Exercise materials:
▼

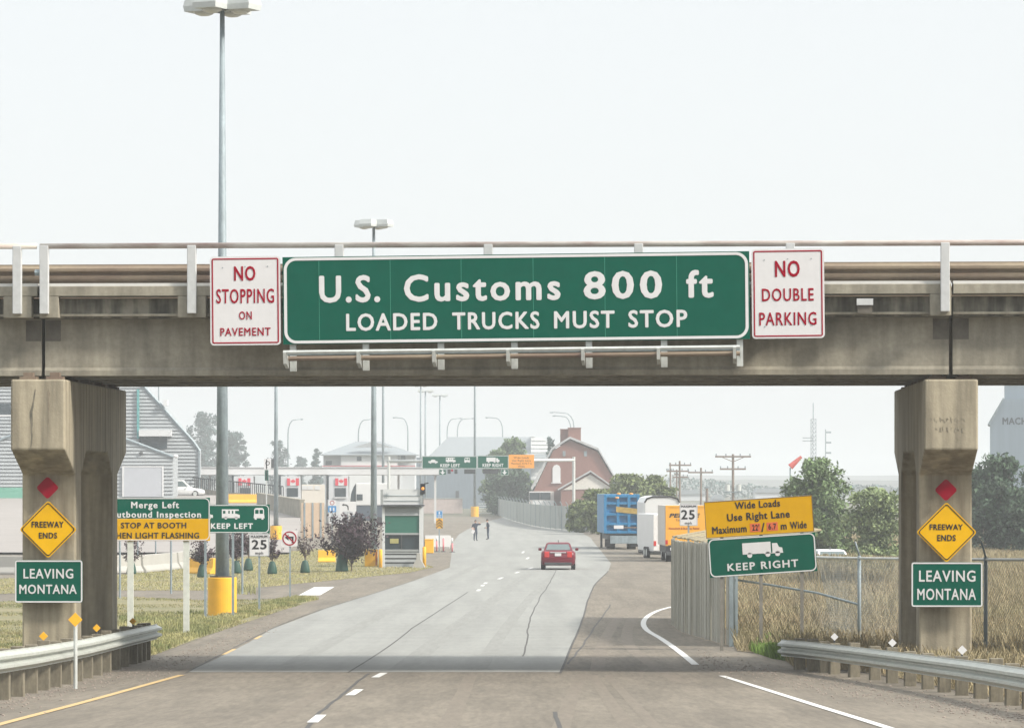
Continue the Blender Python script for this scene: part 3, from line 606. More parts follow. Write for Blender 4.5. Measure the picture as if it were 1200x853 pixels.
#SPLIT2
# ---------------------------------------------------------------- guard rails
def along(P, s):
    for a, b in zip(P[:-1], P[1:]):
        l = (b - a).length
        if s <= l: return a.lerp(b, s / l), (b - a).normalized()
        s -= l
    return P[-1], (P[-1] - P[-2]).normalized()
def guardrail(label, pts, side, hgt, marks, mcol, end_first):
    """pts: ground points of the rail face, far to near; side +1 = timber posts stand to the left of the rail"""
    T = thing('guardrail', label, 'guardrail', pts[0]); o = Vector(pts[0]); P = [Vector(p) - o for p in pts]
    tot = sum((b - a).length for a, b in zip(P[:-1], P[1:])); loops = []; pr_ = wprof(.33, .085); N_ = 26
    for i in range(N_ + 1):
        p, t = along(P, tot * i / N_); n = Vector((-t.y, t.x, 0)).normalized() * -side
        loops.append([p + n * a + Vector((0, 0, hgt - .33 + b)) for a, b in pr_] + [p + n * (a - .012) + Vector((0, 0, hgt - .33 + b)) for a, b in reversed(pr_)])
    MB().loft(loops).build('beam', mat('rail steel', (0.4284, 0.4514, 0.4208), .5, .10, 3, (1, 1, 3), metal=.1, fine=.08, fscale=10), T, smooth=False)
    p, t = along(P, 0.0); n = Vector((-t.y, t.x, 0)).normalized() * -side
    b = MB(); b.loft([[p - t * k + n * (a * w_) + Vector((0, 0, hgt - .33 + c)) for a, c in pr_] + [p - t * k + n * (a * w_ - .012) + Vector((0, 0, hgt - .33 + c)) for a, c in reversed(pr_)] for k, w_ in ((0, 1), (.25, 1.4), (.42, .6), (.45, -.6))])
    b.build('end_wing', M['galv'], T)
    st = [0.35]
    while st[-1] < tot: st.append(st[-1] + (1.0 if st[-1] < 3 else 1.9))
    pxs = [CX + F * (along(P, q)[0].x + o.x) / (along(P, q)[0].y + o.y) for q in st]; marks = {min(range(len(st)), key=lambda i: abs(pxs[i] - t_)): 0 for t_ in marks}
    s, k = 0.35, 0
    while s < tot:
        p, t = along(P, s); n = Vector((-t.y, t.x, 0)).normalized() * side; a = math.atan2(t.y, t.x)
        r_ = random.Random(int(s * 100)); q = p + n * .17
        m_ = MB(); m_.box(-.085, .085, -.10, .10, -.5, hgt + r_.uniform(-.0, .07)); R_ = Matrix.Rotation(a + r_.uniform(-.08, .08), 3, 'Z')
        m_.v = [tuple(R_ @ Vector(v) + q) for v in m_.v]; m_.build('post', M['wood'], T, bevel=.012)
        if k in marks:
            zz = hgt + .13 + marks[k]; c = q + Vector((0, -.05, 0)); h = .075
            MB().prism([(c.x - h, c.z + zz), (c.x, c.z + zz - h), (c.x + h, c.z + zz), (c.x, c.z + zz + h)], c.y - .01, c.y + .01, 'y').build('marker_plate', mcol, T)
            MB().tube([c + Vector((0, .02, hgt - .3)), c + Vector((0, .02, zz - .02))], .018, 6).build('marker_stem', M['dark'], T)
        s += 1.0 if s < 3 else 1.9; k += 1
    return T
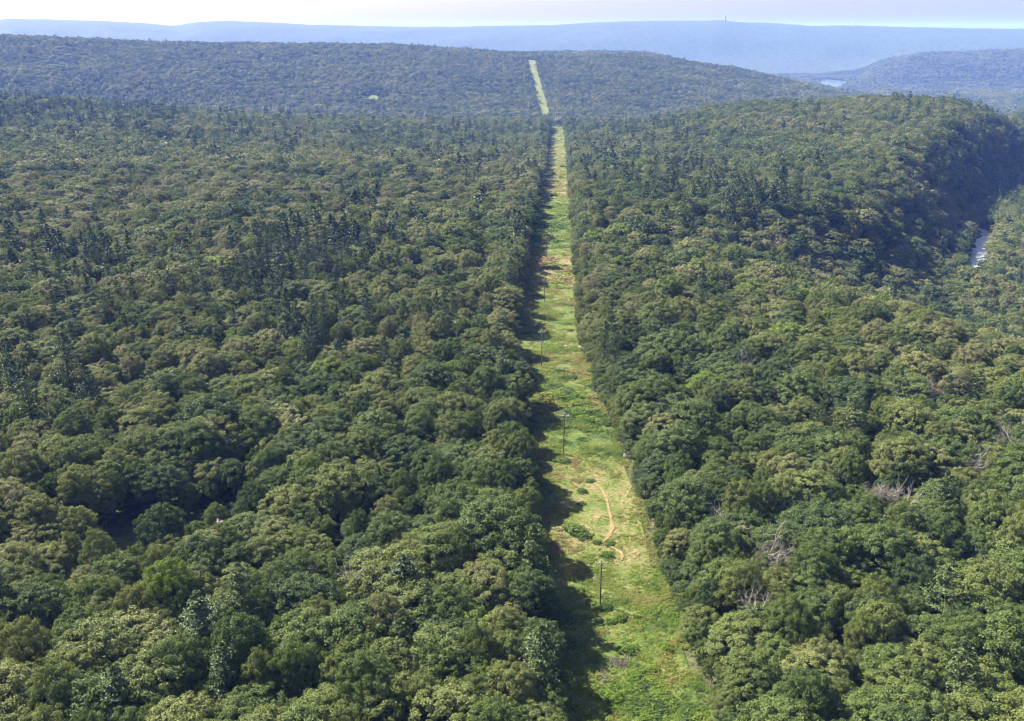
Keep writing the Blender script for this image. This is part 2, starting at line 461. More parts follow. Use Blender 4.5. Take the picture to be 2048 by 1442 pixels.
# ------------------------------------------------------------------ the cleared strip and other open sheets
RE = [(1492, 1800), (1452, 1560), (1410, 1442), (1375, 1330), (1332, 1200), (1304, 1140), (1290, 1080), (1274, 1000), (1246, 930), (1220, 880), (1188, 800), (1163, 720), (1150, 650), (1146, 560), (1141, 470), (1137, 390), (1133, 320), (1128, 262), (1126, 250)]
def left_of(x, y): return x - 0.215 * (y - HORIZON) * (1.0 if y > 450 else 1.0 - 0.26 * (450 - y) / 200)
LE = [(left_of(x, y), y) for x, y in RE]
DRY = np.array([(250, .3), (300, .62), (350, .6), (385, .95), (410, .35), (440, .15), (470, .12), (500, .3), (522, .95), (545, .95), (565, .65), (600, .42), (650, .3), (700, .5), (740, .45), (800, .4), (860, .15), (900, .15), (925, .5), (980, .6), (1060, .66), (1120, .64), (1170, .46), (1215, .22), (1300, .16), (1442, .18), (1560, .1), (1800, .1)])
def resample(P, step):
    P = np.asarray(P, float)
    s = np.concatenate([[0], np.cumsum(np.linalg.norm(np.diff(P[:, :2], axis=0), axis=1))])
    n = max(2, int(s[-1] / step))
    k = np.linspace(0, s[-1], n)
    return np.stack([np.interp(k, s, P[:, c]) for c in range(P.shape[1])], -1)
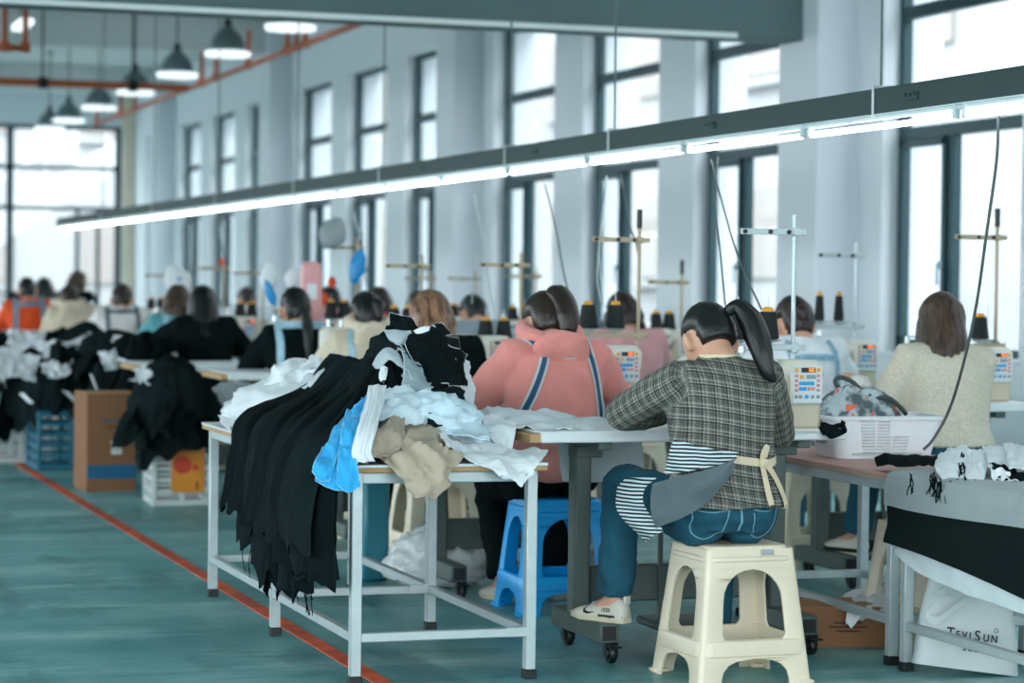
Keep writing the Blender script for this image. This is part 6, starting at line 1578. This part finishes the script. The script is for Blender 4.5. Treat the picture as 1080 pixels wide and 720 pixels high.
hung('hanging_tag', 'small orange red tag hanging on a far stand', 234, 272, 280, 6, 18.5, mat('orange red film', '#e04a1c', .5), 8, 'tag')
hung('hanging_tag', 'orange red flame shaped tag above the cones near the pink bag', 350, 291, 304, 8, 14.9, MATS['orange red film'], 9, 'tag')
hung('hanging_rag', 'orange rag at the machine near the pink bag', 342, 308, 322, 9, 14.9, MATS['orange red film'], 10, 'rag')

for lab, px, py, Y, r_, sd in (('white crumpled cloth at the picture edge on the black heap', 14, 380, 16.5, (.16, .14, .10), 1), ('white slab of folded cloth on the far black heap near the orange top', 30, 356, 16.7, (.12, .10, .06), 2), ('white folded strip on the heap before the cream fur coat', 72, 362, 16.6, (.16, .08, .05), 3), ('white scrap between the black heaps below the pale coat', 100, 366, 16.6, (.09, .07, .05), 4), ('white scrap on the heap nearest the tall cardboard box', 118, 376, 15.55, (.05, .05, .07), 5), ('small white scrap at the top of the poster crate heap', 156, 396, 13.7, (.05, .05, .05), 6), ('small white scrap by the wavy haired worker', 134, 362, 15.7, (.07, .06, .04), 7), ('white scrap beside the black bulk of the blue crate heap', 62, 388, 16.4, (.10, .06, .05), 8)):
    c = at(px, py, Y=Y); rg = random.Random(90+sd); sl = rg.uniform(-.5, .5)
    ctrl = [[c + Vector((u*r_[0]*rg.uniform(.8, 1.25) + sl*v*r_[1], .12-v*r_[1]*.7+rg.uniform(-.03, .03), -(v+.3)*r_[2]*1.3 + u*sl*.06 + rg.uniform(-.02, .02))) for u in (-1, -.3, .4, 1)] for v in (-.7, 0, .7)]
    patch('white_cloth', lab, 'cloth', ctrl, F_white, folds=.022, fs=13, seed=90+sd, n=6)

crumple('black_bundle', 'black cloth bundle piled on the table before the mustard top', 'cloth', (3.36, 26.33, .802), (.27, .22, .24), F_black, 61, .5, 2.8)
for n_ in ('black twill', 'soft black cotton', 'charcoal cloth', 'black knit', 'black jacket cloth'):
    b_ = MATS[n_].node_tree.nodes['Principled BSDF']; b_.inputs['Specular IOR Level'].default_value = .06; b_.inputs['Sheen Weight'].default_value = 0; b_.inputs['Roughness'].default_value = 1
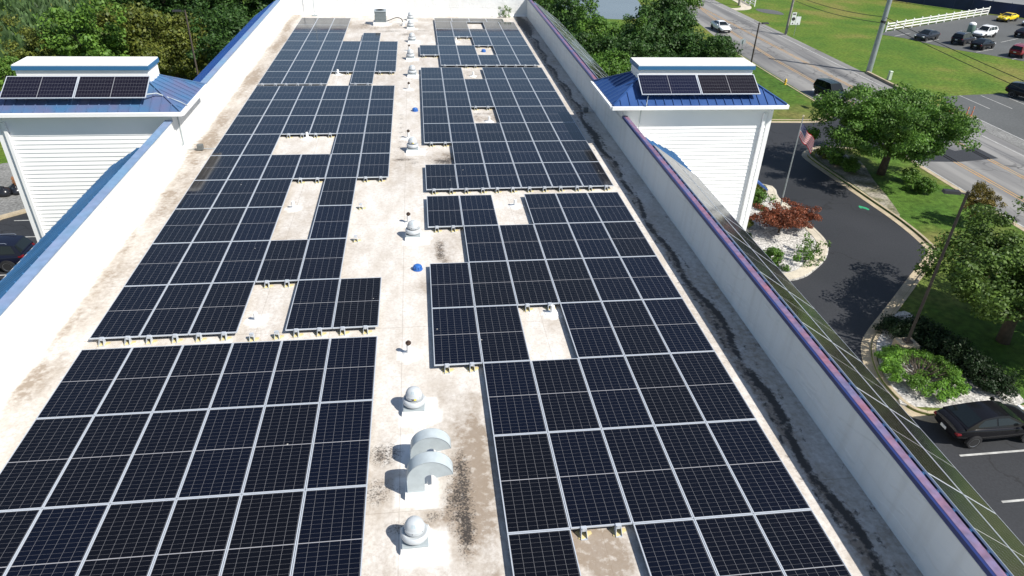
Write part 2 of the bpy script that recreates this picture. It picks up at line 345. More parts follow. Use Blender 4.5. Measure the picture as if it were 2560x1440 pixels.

▲

Stated goal: Skip the pictures and print each record exactly as it stands.

Right answer:
Continue the Blender Python script for this scene: part 3, from line 606. More parts follow. Write for Blender 4.5. Measure the picture as if it were 1200x853 pixels.
#SPLIT2
# ---------------------------------------------------------------- guard rails
def along(P, s):
    for a, b in zip(P[:-1], P[1:]):
        l = (b - a).length
        if s <= l: return a.lerp(b, s / l), (b - a).normalized()
        s -= l
    return P[-1], (P[-1] - P[-2]).normalized()
def guardrail(label, pts, side, hgt, marks, mcol, end_first):
    """pts: ground points of the rail face, far to near; side +1 = timber posts stand to the left of the rail"""
    T = thing('guardrail', label, 'guardrail', pts[0]); o = Vector(pts[0]); P = [Vector(p) - o for p in pts]
    tot = sum((b - a).length for a, b in zip(P[:-1], P[1:])); loops = []; pr_ = wprof(.33, .085); N_ = 26
    for i in range(N_ + 1):
        p, t = along(P, tot * i / N_); n = Vector((-t.y, t.x, 0)).normalized() * -side
        loops.append([p + n * a + Vector((0, 0, hgt - .33 + b)) for a, b in pr_] + [p + n * (a - .012) + Vector((0, 0, hgt - .33 + b)) for a, b in reversed(pr_)])
    MB().loft(loops).build('beam', mat('rail steel', (0.4284, 0.4514, 0.4208), .5, .10, 3, (1, 1, 3), metal=.1, fine=.08, fscale=10), T, smooth=False)
    p, t = along(P, 0.0); n = Vector((-t.y, t.x, 0)).normalized() * -side
    b = MB(); b.loft([[p - t * k + n * (a * w_) + Vector((0, 0, hgt - .33 + c)) for a, c in pr_] + [p - t * k + n * (a * w_ - .012) + Vector((0, 0, hgt - .33 + c)) for a, c in reversed(pr_)] for k, w_ in ((0, 1), (.25, 1.4), (.42, .6), (.45, -.6))])
    b.build('end_wing', M['galv'], T)
    st = [0.35]
    while st[-1] < tot: st.append(st[-1] + (1.0 if st[-1] < 3 else 1.9))
    pxs = [CX + F * (along(P, q)[0].x + o.x) / (along(P, q)[0].y + o.y) for q in st]; marks = {min(range(len(st)), key=lambda i: abs(pxs[i] - t_)): 0 for t_ in marks}
    s, k = 0.35, 0
    while s < tot:
        p, t = along(P, s); n = Vector((-t.y, t.x, 0)).normalized() * side; a = math.atan2(t.y, t.x)
        r_ = random.Random(int(s * 100)); q = p + n * .17
        m_ = MB(); m_.box(-.085, .085, -.10, .10, -.5, hgt + r_.uniform(-.0, .07)); R_ = Matrix.Rotation(a + r_.uniform(-.08, .08), 3, 'Z')
        m_.v = [tuple(R_ @ Vector(v) + q) for v in m_.v]; m_.build('post', M['wood'], T, bevel=.012)
        if k in marks:
            zz = hgt + .13 + marks[k]; c = q + Vector((0, -.05, 0)); h = .075
            MB().prism([(c.x - h, c.z + zz), (c.x, c.z + zz - h), (c.x + h, c.z + zz), (c.x, c.z + zz + h)], c.y - .01, c.y + .01, 'y').build('marker_plate', mcol, T)
            MB().tube([c + Vector((0, .02, hgt - .3)), c + Vector((0, .02, zz - .02))], .018, 6).build('marker_stem', M['dark'], T)
        s += 1.0 if s < 3 else 1.9; k += 1
    return T
Keep writing the Blender script for this image. This is part 2, starting at line 461. More parts follow. Use Blender 4.5. Take the picture to be 2048 by 1442 pixels.
# ------------------------------------------------------------------ the cleared strip and other open sheets
RE = [(1492, 1800), (1452, 1560), (1410, 1442), (1375, 1330), (1332, 1200), (1304, 1140), (1290, 1080), (1274, 1000), (1246, 930), (1220, 880), (1188, 800), (1163, 720), (1150, 650), (1146, 560), (1141, 470), (1137, 390), (1133, 320), (1128, 262), (1126, 250)]
def left_of(x, y): return x - 0.215 * (y - HORIZON) * (1.0 if y > 450 else 1.0 - 0.26 * (450 - y) / 200)
LE = [(left_of(x, y), y) for x, y in RE]
DRY = np.array([(250, .3), (300, .62), (350, .6), (385, .95), (410, .35), (440, .15), (470, .12), (500, .3), (522, .95), (545, .95), (565, .65), (600, .42), (650, .3), (700, .5), (740, .45), (800, .4), (860, .15), (900, .15), (925, .5), (980, .6), (1060, .66), (1120, .64), (1170, .46), (1215, .22), (1300, .16), (1442, .18), (1560, .1), (1800, .1)])
def resample(P, step):
    P = np.asarray(P, float)
    s = np.concatenate([[0], np.cumsum(np.linalg.norm(np.diff(P[:, :2], axis=0), axis=1))])
    n = max(2, int(s[-1] / step))
    k = np.linspace(0, s[-1], n)
    return np.stack([np.interp(k, s, P[:, c]) for c in range(P.shape[1])], -1)
Keep writing the Blender script for this image. This is part 6, starting at line 1578. This part finishes the script. The script is for Blender 4.5. Treat the picture as 1080 pixels wide and 720 pixels high.
hung('hanging_tag', 'small orange red tag hanging on a far stand', 234, 272, 280, 6, 18.5, mat('orange red film', '#e04a1c', .5), 8, 'tag')
hung('hanging_tag', 'orange red flame shaped tag above the cones near the pink bag', 350, 291, 304, 8, 14.9, MATS['orange red film'], 9, 'tag')
hung('hanging_rag', 'orange rag at the machine near the pink bag', 342, 308, 322, 9, 14.9, MATS['orange red film'], 10, 'rag')

for lab, px, py, Y, r_, sd in (('white crumpled cloth at the picture edge on the black heap', 14, 380, 16.5, (.16, .14, .10), 1), ('white slab of folded cloth on the far black heap near the orange top', 30, 356, 16.7, (.12, .10, .06), 2), ('white folded strip on the heap before the cream fur coat', 72, 362, 16.6, (.16, .08, .05), 3), ('white scrap between the black heaps below the pale coat', 100, 366, 16.6, (.09, .07, .05), 4), ('white scrap on the heap nearest the tall cardboard box', 118, 376, 15.55, (.05, .05, .07), 5), ('small white scrap at the top of the poster crate heap', 156, 396, 13.7, (.05, .05, .05), 6), ('small white scrap by the wavy haired worker', 134, 362, 15.7, (.07, .06, .04), 7), ('white scrap beside the black bulk of the blue crate heap', 62, 388, 16.4, (.10, .06, .05), 8)):
    c = at(px, py, Y=Y); rg = random.Random(90+sd); sl = rg.uniform(-.5, .5)
    ctrl = [[c + Vector((u*r_[0]*rg.uniform(.8, 1.25) + sl*v*r_[1], .12-v*r_[1]*.7+rg.uniform(-.03, .03), -(v+.3)*r_[2]*1.3 + u*sl*.06 + rg.uniform(-.02, .02))) for u in (-1, -.3, .4, 1)] for v in (-.7, 0, .7)]
    patch('white_cloth', lab, 'cloth', ctrl, F_white, folds=.022, fs=13, seed=90+sd, n=6)

crumple('black_bundle', 'black cloth bundle piled on the table before the mustard top', 'cloth', (3.36, 26.33, .802), (.27, .22, .24), F_black, 61, .5, 2.8)
for n_ in ('black twill', 'soft black cotton', 'charcoal cloth', 'black knit', 'black jacket cloth'):
    b_ = MATS[n_].node_tree.nodes['Principled BSDF']; b_.inputs['Specular IOR Level'].default_value = .06; b_.inputs['Sheen Weight'].default_value = 0; b_.inputs['Roughness'].default_value = 1
Write part 2 of the bpy script that recreates this picture. It picks up at line 345. More parts follow. Use Blender 4.5. Measure the picture as if it were 2560x1440 pixels.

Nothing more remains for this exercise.